Premetto che, per poter avere piena comprensione delle dinamiche sottintese alla delicata situazione israelo-palestinese, non si può prescindere dalla conoscenza approfondita e obiettiva di tutti gli antefatti storici che condussero a un conflitto ormai quasi secolare. Solo approcciando con occhio critico e imparziale il passato è infatti possibile coglierne gli errori, analizzarli e farli diventare monito affinché la storia, nei suoi aspetti più tragici, non abbia a ripetersi.
Conscia di non avere adeguata conoscenza per potermi addentrare nella delicatissima questione, posso però affermare che la guerra, a mio avviso, non è mai la risposta in grado di risolvere un qualsivoglia conflitto.

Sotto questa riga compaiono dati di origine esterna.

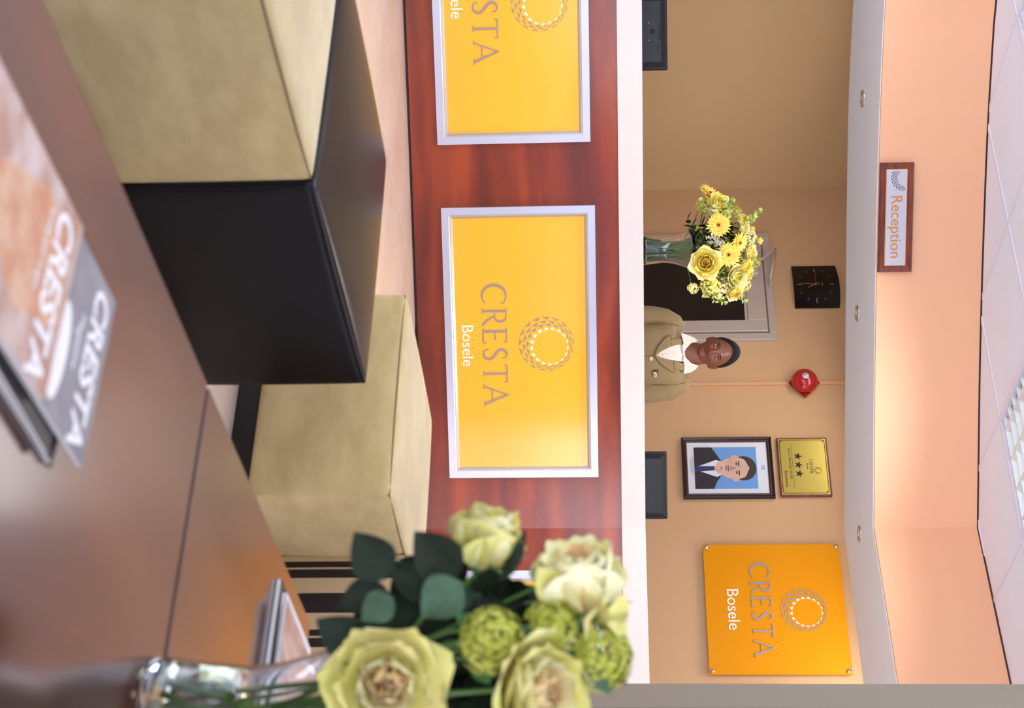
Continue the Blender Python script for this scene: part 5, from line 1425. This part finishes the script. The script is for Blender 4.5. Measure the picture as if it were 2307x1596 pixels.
# shirt collar wings
def wing(name, pts, y_, tilt):
    b = bmesh.new(); plate(b, pts, 0, -.003)
    for v in b.verts: 
        v.co.y += front_y(v.co.x*.8, min(1.345, v.co.z), .012) + max(0, v.co.z-1.33)*.55
    o = obj(name, b, M['shirt'], man); return o
wing('shirt_collar', [(-.112, 1.318), (-.060, 1.330), (-.036, 1.322), (.000, 1.328), (-.030, 1.345), (-.058, 1.372), (-.068, 1.408), (-.085, 1.392), (-.100, 1.362)], 0, 0)
wing('shirt_collar', [(.104, 1.330), (.058, 1.334), (.032, 1.326), (.002, 1.330), (.022, 1.345), (.050, 1.374), (.062, 1.410), (.082, 1.394), (.098, 1.366)], 0, 0)
b = bmesh.new(); P = [(-.066, .02, 1.40), (-.052, .062, 1.405), (0, .078, 1.41), (.050, .062, 1.408), (.062, .02, 1.405)]
for k in range(5): pass
loft(b, [[Vector((x*1.0, y, z-.06)), Vector((x*.92, y-.006, z-.06)), Vector((x*.88, y-.006, z+.004)), Vector((x*.97, y, z+.004))] for x, y, z in P]); obj('collar_band', b, M['shirt'], man, True)
# jacket button, pocket, badge, pen
b = bmesh.new(); lathe(b, [(.001, 0), (.0115, 0), (.0115, .002), (.009, .0035), (.001, .0025)], 20, RX); o = obj('jacket_button', b, M['button'], man, True); o.location = (.022, front_y(.022, 1.155, .001), 1.157)
for s_ in (-1, 1):
    b = bmesh.new(); lathe(b, [(.001, .002), (.0012, .0035), (.001, .0036)], 6, RX); o2 = obj('thread', b, M['jacket_s'], o); o2.location = (s_*.0025, 0, 0)
b = bmesh.new(); ribbon2(b, [(.085, 1.172), (.088, 1.200)], .003, 0, -.002)
for v in b.verts: v.co.y += front_y(v.co.x, v.co.z, .002)
obj('pocket_edge', b, M['jacket_s'], man)
seam([(.078, 1.172), (.078, 1.19), (.115, 1.186)], .001, .001, name='pocket_seam')
b = bmesh.new(); box(b, -.014, .014, -.004, 0, -.007, .007); bmesh.ops.transform(b, matrix=Matrix.Translation((.104, front_y(.104, 1.185, .004), 1.178)) @ Matrix.Rotation(math.radians(-12), 4, 'Y') @ Matrix.Rotation(math.radians(16), 4, 'Z'), verts=b.verts); bd = obj('name_badge', b, M['badge'], man)
b = bmesh.new(); box(b, -.009, .009, -.0052, -.004, -.0015, .0015); bmesh.ops.transform(b, matrix=Matrix.Translation((.104, front_y(.104, 1.185, .004), 1.178)) @ Matrix.Rotation(math.radians(-12), 4, 'Y') @ Matrix.Rotation(math.radians(16), 4, 'Z'), verts=b.verts); obj('badge_print', b, M['jacket_s'], bd)
b = bmesh.new(); p0 = Vector((.086, front_y(.086, 1.17, .006), 1.168)); p1 = Vector((.089, front_y(.086, 1.2, .008), 1.192)); tube(b, [p0, p1], .0035, 8); pn_ = obj('pen', b, M['ink'], man, True)
b = bmesh.new(); tube(b, [p1, p1+(p1-p0)*.3], .0038, 8); obj('pen_cap', b, M['green_cap'], pn_, True)
# trousers and shoes
b = bmesh.new()
loft(b, [[Vector((math.cos(2*PI*k/28)*w_, math.sin(2*PI*k/28)*d_+.005, z)) for k in range(28)] for z, w_, d_ in ((.90, .165, .112), (.80, .178, .118), (.72, .172, .112))])
for s_ in (-1, 1): tube(b, [(s_*.088, 0, .78), (s_*.098, 0, .6), (s_*.10, 0, .45), (s_*.10, .01, .2), (s_*.10, .01, .05)], [.088, .08, .068, .062, .062], 18)
tr = obj('trousers', b, M['trouser'], man, True); rm = tr.modifiers.new('r', 'REMESH'); rm.mode = 'VOXEL'; rm.voxel_size = .012; rm.use_smooth_shade = True
bake(tr)
for s_ in (-1, 1):
    b = bmesh.new()
    loft(b, [[Vector((s_*.105+math.cos(2*PI*k/16)*w_, y, max(.0, h/2+math.sin(2*PI*k/16)*h/2))) for k in range(16)] for y, w_, h in ((.07, .03, .06), (.04, .042, .085), (-.03, .044, .08), (-.10, .05, .06), (-.16, .044, .045), (-.195, .02, .03))])
    obj('shoe', b, M['ink'], man, True)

Non lo è il nazionalismo che considera la propria visione del mondo e dei contesti geopolitici l’unica possibile e ammissibile.
Non lo è nemmeno la cieca acquiescenza di chi si schiera dalla parte di chi è vittima di un attacco senza soppesare con attenzione i retroscena che hanno spinto l’aggressore ad agire in un certo modo.
Ovadia ha ben espresso tutti questi concetti nel suo breve, incisivo intervento rilasciato alla stampa.
In una situazione come quella che vede la difficile convivenza tra popolo israeliano e palestinese, penso che un’eventuale soluzione al conflitto non passi attraverso prese di posizioni nette, ma per la consapevolezza che solo una parziale rinuncia da entrambe le parti potrebbe portare a un primo passo nella giusta direzione. Se la Palestina non è solo aggressore, ma anche vittima, altrettanto Israele non è solo vittima, ma anche aggressore. La storia l’ha ampiamente dimostrato.
Questo è il mio pensiero, con la speranza che la pace possa finalmente trionfare.
Tutte riflessioni condivisibili con l’ aggiunta, a mio modesto parere, che ad Hamas e ai governanti israeliani, i palestinesi e un loro Stato autonomo non sono in agenda dai tempi di Arafat.